Sayembara Dropadi sunting

Berkas:The Swayamvara of Panchala's princess, Draupadi.jpg
Ilustrasi sayembara memperebutkan Dropadi.

Kecantikan Dropadi yang luar biasa membuat banyak orang ingin menikahinya. Drupada pun mengadakan sayembara memanah untuk memilih kesatria mana yang paling tepat untuk menjadi menantunya. Sayembara tersebut hampir saja dimenangkan oleh Karna, sahabat para Korawa. Namun Dropadi dengan tegas menolak menjadi istri anak seorang kusir kereta. Karna yang sakit hati mengumumkan bahwa Dropadi akan menjadi perawan tua karena sayembaranya terlalu sulit dan tidak ada lagi kesatria yang mampu memenangkannya. Versi lain menceritakan bahkan Karna pun tidak mampu memenangkan sayembara tersebut.[5] Kemudian Drupada mengumumkan siapa saja yang hadir di sana boleh untuk mengikuti sayembara, yang sebelumnya hanya terbatas untuk kaum kesatria saja.

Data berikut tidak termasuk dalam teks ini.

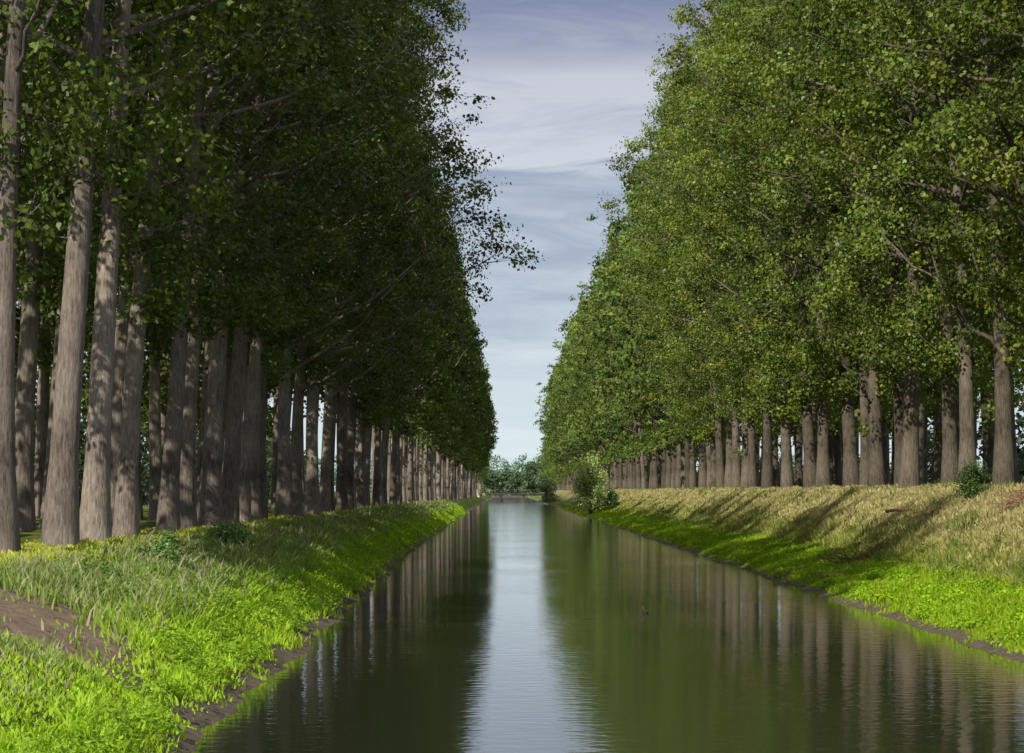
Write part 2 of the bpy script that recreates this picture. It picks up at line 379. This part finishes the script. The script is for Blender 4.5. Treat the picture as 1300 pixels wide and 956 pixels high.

Akhirnya yang berhasil memenangkan sayembara memanah ialah Arjuna, salah satu dari lima Pandawa yang saat itu sedang menyamar menjadi brahmana muda. Dropadi pun diserahkan kepadanya. Namun karena kesalahpahaman, ia diperistri oleh kelima Pandawa sekaligus. Mengetahui hal tersebut, Drupada awalnya tidak setuju, karena ia lebih mendukung Arjuna sebagai menantunya. Akhirnya Yudistira meyakinkan Drupada, ditambah lagi persetujuan dari Byasa (resi bijak yang masyhur kesaktiannya) dan Kresna (orang bijak yang dihormati), maka Drupada merestui pernikahan Dropadi dengan kelima Pandawa.[6]

Kematian di Kurukshetra sunting

Beberapa tahun kemudian terjadi perang saudara antara keluarga Pandawa melawan Korawa di Kurukshetra, India Utara. Dalam hal ini Drupada bertindak sebagai salah satu sekutu penting para Pandawa, sedangkan Drona berada di pihak Korawa. Bisma menyebut Drupada sebagai salah satu maharathi pihak Pandawa.[7]

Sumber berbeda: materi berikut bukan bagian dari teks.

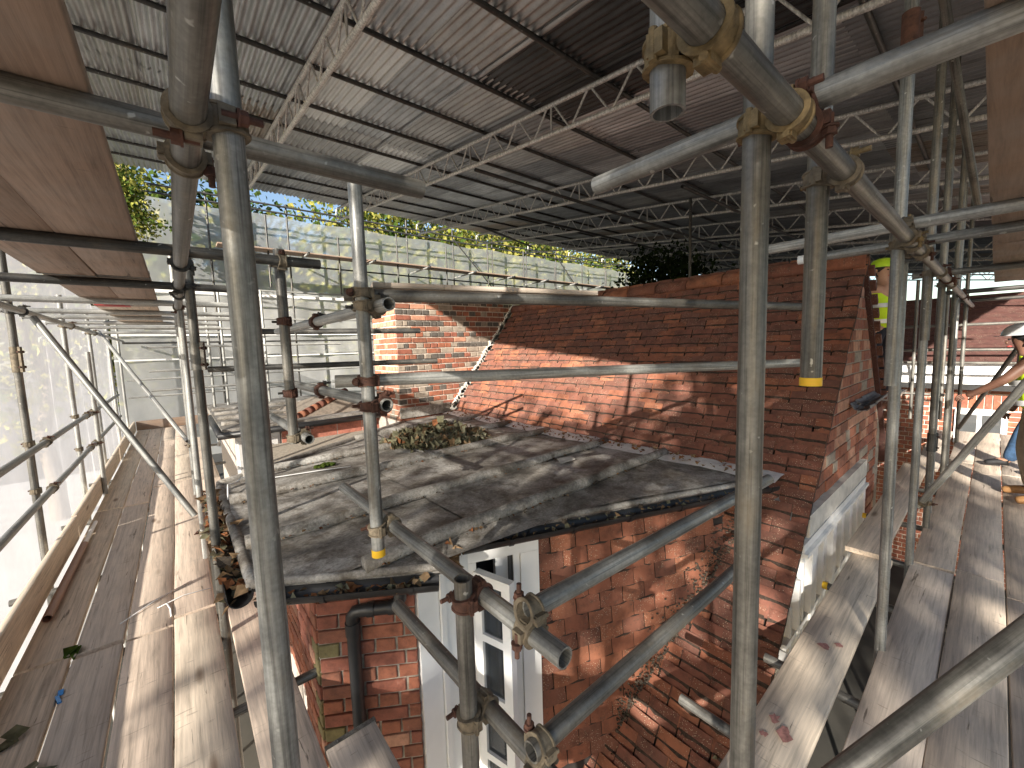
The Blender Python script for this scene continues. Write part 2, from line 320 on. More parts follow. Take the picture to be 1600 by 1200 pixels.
def clamp_band(n_dir, ax, r=TR):
    """one half of a coupler round a tube with axis ax, saddle towards n_dir; local to the tube axis point"""
    ax = ax.normalized(); n_dir = (n_dir - ax * n_dir.dot(ax)).normalized(); t = ax.cross(n_dir)
    mb = MB(); N = 28; prof = []
    for i in range(N):
        a = 2 * math.pi * i / N; rd = n_dir * math.cos(a) + t * math.sin(a)
        hw = 0.0145 + 0.009 * max(0, math.cos(a)) + 0.005 * abs(math.sin(a)); ro = r + 0.0075 + 0.002 * max(0, math.cos(a)) ; rim = r + 0.0105
        prof.append([rd * (r + 0.0006) - ax * hw, rd * rim - ax * hw, rd * rim - ax * (hw - 0.0045), rd * ro - ax * (hw - 0.006), rd * ro + ax * (hw - 0.006), rd * rim + ax * (hw - 0.0045), rd * rim + ax * hw, rd * (r + 0.0006) + ax * hw])
    m = 8; vs = [p for pr in prof for p in pr]; fs = []
    for i in range(N):
        for j in range(m): fs.append((i * m + j, i * m + (j + 1) % m, ((i + 1) % N) * m + (j + 1) % m, ((i + 1) % N) * m + j))
    mb.add(vs, fs)
    q = Matrix((t, n_dir, ax)).transposed().to_quaternion()
    for sgn in (1, -1):            # hinge lug and bolt lug
        mb.box(t * sgn * (r + 0.010) + n_dir * 0.004, (0.017, 0.024, 0.030), q)
    mb.cyl(t * -(r + 0.014) - ax * 0.021 , t * -(r + 0.014) + ax * 0.021, 0.0062, n=10)
    mb.box(n_dir * (r + 0.005), (0.040, 0.008, 0.040), q)
    bo = MB(); c = t * (r + 0.0155)
    bo.cyl(c + n_dir * 0.012, c - n_dir * 0.048, 0.0062, n=10); bo.cyl(c - n_dir * 0.010, c - n_dir * 0.014, 0.0145, n=14); bo.cyl(c - n_dir * 0.014, c - n_dir * 0.026, 0.0125, n=6)
    return mb, bo
def coupler(ka, kb, label, mat=DULLSTEEL, bolt=RUST, group=None, flip=False):
    a0, da, _ = T[ka]; b0, db, _ = T[kb]; w0 = a0 - b0; b_ = da.dot(db); d_ = da.dot(w0); e_ = db.dot(w0); den = 1 - b_ * b_
    s = (b_ * e_ - d_) / den; u = (e_ - b_ * d_) / den; pa = a0 + da * s; pb = b0 + db * u
    n = pb - pa
    if n.length < 1e-3: n = da.cross(db)
    n.normalize(); r = empty('tube_coupler', (pa + pb) / 2, label, 'coupler', group); mid = (pa + pb) / 2
    for p, ax, nd in ((pa, da, n), (pb, db, -n)):
        if flip: ax = -ax
        mb, bo = clamp_band(nd, ax); x = mb.obj('clamp_band', mat, r, loc=p - mid); edge_smooth(x, 35)
        y = bo.obj('bolt', bolt, r, loc=p - mid); edge_smooth(y, 35)
    return r
def sleeve(center, ax, label, mat=GALVD, L=0.16):
    """bolted sleeve joining two tubes end to end"""
    ax = V(ax).normalized(); mb = MB(); c = V(center); t = ax.orthogonal().normalized()
    t = V((0.77, -0.64, 0)); mb.cyl(-ax * L / 2, ax * L / 2, TR + 0.006, n=20)
    q = Matrix((t, ax.cross(t), ax)).transposed().to_quaternion()
    mb.box(t * (TR + 0.014), (0.022, 0.016, L), q); r = empty('sleeve_coupler', c, label, 'coupler'); x = mb.obj('sleeve', mat, r); edge_smooth(x, 35)
    for k in (-0.3, 0.3):
        b = MB(); p = t * (TR + 0.018) + ax * L * k; s = ax.cross(t); b.cyl(p - s * 0.022, p + s * 0.022, 0.007, n=8); b.cyl(p + s * 0.012, p + s * 0.02, 0.012, n=6); y = b.obj('bolt', RUST, r)
    return r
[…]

Perang Kurukshetra atau Bharatayuddha memakan waktu 18 hari. Pada hari ke-15, Drona bertanding melawan Wirata, raja Kerajaan Matsya. Dalam pertempuran tersebut Wirata tewas. Drupada kemudian maju menghadapi Drona. Pertempuran antara keduanya akhirnya dimenangkan oleh Drona. Drupada tewas di tangan bekas sahabatnya. Drona sendiri akhirnya tewas pula pada hari yang sama setelah kepalanya dipenggal oleh Drestadyumna putra Drupada.[8]

Versi pewayangan Jawa sunting

Dalam pewayangan Jawa, Drupada mewarisi Kerajaan Pancala bukan dari ayahnya melainkan dari mertuanya. Menurut versi ini, Drupada adalah sepupu Drona. Ayahnya bernama Resi Dwapara merupakan kakak dari Resi Baradwaja, ayah Drona. Drupada sendiri memiliki nama asli Sucitra.

Pada suatu hari Sucitra pergi meninggalkan negeri Atasangin untuk mengabdi kepada Pandu, raja Kerajaan Hastina. Pandu menyukai tingkah laku Sucitra dan manganggapnya sebagai saudara. Sucitra kemudian didaftarkan sayembara di Pancala, yaitu mengalahkan Gandamana putra Gandabayu, raja negeri tersebut. Adapun hadiah sayembara ialah kakak perempuan Gandamana yang bernama Gandawati. Sucitra yang sudah dibekali pusaka berwujud sumping (perhiasan telinga) milik Pandu akhirnya berhasil mengalahkan Gandamana yang terkenal sakti. Ia pun berhak menikahi Gandawati. Bahkan, setelah Gandabayu meninggal, Sucitra naik takhta sebagai raja Pancala karena Gandamana memilih mengabdi kepada Pandu sebagai patih.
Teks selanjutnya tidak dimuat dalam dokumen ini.